Friday, December 18, 2015

Ten Ways to Have a Greener Christmas

Our fabric gift bags have been in circulation for years!
Let's face it, this holiday season is a time of excess: eating too much, drinking too much, & buying a lot of stuff. Sadly, that means a lot of garbage heading to the landfill afterwards. Even if you recycle all your packaging, it's still a lot of wasted resources in the process of making & then making something else of the cardboard or plastic or whatever material it is. But hey--we can do something about this--Christmas doesn't have to be one giant consumption fest!

Here are my top ten ways to make Christmas greener this year:

  1. BYOB. By this I mean bring your own bag. It's a simple way to reduce the amount of plastic coming into your house.
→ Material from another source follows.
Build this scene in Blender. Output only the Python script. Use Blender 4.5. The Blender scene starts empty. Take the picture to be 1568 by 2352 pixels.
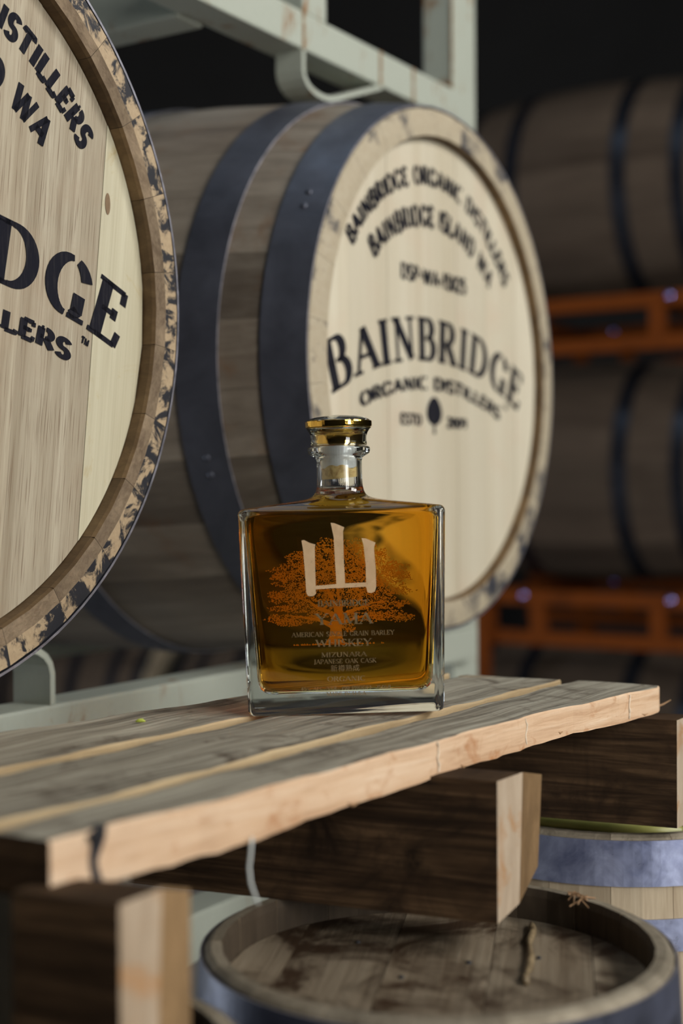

I carry a set of reusable cloth shopping bags that fold up into tiny pouches. They are much stronger than grocery bags & BONUS: they're opaque, so easier to hide gifts in too.
  2. Buy fun for your friends & family. Get them experience based gifts like museum or gallery memberships (here's a list of experience gift ideas under $25 for little kids) or tickets to something like the Goh Ballet's Nutcracker. Even buying fewer larger gifts instead of dozens of inexpensive stocking stuffers is a lot less packaging & trips to the store.
  3. Buy nothing. To simplify Christmas, my sisters & brothers-in-law & cousins started doing a Secret Santa gift exchange. We'd get a friend to assign a random name to each person & email them their giftee. One gift to shop for instead of ten. Simple! Eventually, we dispensed with that & kept the gifting to just the children in the family, donating money to charity in lieu of presents for the adults.
  4. Buy quality. Spending the same amount of money on fewer things means you can get better quality items that will last longer & that means less waste. For example, robes & other apparel from Christine Lingerie is high quality, made locally (by well treated & fairly paid staff, I might add) & really beautiful. Here's a little bit more about Christine.
  5. Make it yourself. If you're crafty or like to cook or bake, try to set aside some time--I know this is the kicker--to make some gifts this year. They don't have to be huge or complicated--a homemade jar of jam or hand-painted Christmas ornament will likely delight your family & friends more than something from a store. For some beautiful DIY ideas, check out this YouTuber for tutorials.
  6. Bundle your errands, especially if you're driving. There's a lot to do at this time of year, from shopping for gifts, to groceries for baking or all the social gatherings. But if you can plan in advance & combine trips you'll burn less fossil fuels & probably have more time to do the fun stuff. Win win, right?
  7. Reusable gift wrap. Make or buy fabric gift bags or boxes for your presents this year instead of sacrificing a whole tree worth of paper. We have a set of Christmas print cotton flannel zippered or snap closed pouches in various sizes that I made years ago & we just keep recycling them in our household. When I give gifts to other people, I sometimes make bags or reuse paper gift bags we received in previous years. If you're not into sewing, you can usually find inexpensive tins, boxes, & bags at your local dollar store this time of year. 
  8. Get a live tree! We bought a gorgeous potted spruce from Treekeepers last year. After Christmas, it lived on our sundeck for the rest of the year. We're going to bring it back in soon. We'll probably plant it in the spring, as it will likely be too big to fit in the house next year.
  9. Make or buy a reusable Advent calendar. The store-bought chocolate version of these create a lot of waste with a sheet of plastic moulds & cardboard wrapping, probably shrink-wrapped as well. It's really easy to make one out of felt--you don't necessarily even need to sew, glue guns are a great way to stick felt together too--& you can customize it to go with your decor or suit however many family members are going to use it. I made ours a few Christmases ago--a simple felt tree with numbers that stick onto it. No candies or gifts.
  10. Buy used. Most people would balk at giving a used item as a gift, & I get that. But a lot of things that are bought around this time of year aren't actually gifts--decor items, goofy sweaters or hats, containers for food, tools for baking. If you buy these things from somewhere like Value Village, you can save money, packaging & keep a few more things out of the landfill. Check out the Christmassy decor items I bought & DIYed a bit last year.
There you have it--if you try one or more of these tips, let me know how it went. Do you have any ideas to add to the list? How do you make your holidays more green?